SM: Aber entspricht das nicht ganz der seltsamen, paradoxen Lebenswirklichkeit Asiens, wo man als Muslim geboren werden kann, jedoch in die Kirche geht und an Tempelfesten teilnimmt, ohne sich dabei im geringsten einer Verhöhnung oder Grenzübertretung schuldig zu machen?

MJ: Ganz genau! Ich erwähne diese Dinge nicht, weil ich sie faszinierend oder bemerkenswert fände oder weil ich sie für im Kern bedeutsam hielte. Es gibt sie einfach. Sie stellen für Asien ganz selbstverständliche, autobiografische Bezüge dar.

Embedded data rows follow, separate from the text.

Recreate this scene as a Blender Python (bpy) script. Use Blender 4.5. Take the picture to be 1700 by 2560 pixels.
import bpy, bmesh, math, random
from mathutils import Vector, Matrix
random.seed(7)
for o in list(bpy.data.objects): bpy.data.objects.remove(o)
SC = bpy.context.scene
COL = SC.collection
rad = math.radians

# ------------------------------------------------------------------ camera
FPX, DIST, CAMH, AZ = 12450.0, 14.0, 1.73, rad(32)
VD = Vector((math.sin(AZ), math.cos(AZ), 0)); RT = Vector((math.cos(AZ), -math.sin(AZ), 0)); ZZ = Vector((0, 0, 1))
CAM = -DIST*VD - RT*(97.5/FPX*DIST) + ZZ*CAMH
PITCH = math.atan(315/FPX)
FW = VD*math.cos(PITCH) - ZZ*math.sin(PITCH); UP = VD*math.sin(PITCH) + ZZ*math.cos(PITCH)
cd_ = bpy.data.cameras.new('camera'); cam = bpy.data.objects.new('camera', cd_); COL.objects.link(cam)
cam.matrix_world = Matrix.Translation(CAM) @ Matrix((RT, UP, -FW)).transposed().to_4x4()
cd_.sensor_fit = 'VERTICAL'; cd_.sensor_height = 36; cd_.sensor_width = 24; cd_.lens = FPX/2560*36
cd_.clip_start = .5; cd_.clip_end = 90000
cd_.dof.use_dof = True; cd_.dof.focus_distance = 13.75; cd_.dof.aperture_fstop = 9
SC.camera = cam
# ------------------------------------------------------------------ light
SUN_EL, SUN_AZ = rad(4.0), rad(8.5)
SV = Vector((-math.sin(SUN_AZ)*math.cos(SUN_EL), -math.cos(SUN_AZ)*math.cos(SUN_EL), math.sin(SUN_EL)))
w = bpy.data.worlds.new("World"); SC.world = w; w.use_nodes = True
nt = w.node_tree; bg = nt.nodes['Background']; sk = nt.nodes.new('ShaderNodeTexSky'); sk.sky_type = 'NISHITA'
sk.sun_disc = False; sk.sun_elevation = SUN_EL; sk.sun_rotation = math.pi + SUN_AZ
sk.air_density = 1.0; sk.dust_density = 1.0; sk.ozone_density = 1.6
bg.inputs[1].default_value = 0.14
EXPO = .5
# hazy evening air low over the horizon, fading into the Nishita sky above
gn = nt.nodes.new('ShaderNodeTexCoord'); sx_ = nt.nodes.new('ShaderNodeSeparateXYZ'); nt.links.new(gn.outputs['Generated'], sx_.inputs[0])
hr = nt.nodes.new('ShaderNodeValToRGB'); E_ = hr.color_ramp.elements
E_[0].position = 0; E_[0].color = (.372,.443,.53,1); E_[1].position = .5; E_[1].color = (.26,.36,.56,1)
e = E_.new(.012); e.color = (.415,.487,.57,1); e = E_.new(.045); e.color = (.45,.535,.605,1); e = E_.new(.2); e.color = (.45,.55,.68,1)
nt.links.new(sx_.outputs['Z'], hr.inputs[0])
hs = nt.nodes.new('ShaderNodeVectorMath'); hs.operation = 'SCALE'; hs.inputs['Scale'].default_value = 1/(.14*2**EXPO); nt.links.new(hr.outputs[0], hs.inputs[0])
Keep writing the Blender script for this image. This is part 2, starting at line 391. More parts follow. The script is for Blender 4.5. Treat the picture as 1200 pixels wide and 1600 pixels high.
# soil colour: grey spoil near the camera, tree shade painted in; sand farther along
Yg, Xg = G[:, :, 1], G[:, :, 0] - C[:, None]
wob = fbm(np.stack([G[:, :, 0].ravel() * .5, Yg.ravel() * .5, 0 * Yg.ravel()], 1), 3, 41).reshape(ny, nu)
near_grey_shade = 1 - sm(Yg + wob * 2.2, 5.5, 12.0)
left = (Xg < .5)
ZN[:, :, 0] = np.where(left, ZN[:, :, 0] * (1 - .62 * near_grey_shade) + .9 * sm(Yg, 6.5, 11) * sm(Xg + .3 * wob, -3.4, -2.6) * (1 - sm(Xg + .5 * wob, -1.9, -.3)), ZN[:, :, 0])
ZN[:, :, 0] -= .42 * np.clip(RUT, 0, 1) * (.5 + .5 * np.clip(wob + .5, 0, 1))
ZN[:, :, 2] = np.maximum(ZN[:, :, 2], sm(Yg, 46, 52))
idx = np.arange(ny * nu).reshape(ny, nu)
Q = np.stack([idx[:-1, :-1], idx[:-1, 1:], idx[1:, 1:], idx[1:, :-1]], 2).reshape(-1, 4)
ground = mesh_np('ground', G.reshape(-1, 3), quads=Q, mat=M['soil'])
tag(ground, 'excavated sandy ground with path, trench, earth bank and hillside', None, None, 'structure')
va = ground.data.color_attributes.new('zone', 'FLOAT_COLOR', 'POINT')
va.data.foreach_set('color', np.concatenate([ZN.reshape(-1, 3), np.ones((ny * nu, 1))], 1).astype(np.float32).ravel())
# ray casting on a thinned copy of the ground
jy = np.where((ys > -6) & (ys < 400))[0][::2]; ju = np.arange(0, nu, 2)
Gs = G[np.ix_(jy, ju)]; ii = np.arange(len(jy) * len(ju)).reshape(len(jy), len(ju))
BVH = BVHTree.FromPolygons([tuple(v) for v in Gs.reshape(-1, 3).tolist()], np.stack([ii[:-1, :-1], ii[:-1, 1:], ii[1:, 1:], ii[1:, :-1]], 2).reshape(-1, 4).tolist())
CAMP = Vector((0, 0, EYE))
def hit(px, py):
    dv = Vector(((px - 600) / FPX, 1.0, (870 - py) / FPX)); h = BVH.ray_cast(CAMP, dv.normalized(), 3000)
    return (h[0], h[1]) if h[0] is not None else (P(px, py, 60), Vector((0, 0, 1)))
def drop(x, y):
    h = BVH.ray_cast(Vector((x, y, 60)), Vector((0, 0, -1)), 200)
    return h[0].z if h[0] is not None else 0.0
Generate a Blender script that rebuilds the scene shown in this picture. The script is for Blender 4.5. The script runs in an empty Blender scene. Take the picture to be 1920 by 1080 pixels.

SM: Und auch recht organische.

MJ: Ja, organisch – das ist ein interessanter Ausdruck dafür. Das erinnert mich an Ihre Frage zu New York als einem Raum, der durch vielfältige Beziehungen gekennzeichnet ist. Ich glaube, das beruht besonders auf den Realitäten, an die die Menschen innerhalb ihrer eigenen Kulturen gewöhnt sind. Hier etwa wurden um die AmerikanerInnen koreanischer Herkunft unsichtbare Barrieren errichtet, die das Denken der Leute beeinflusst und geformt haben, ganz ähnlich, wie es vielleicht bei der Berliner Mauer der Fall war. Ich denke also, wir sind in Bezug auf globale und internationale Realitäten dabei, aufzuholen. Das ist es, was mich in gewisser Weise interessiert. Durch die Möglichkeit zu reisen verlieren die jeweiligen Parameter zunehmend an Bedeutung – denn, wissen Sie, es gibt hier eine wachsende Mittelschicht und Migranten können an zwei Orten zugleich leben. Sie können sich die Hälfte der Zeit hier aufhalten und den Rest in ihrem Herkunftsland – beispielsweise Korea – verbringen. Die Flugverbindungen nach Korea sind inzwischen sehr gut. Es ist verrückt, wer da alles mit von der Partie ist. Diese Menschen werden ein Viertel oder die Hälfte ihrer Zeit in ihren Heimatländern verbringen, und das ist völlig neu für New York.


Aus einem Interview, das von Shaheen Merali im Oktober 2006 in New York geführt wurde.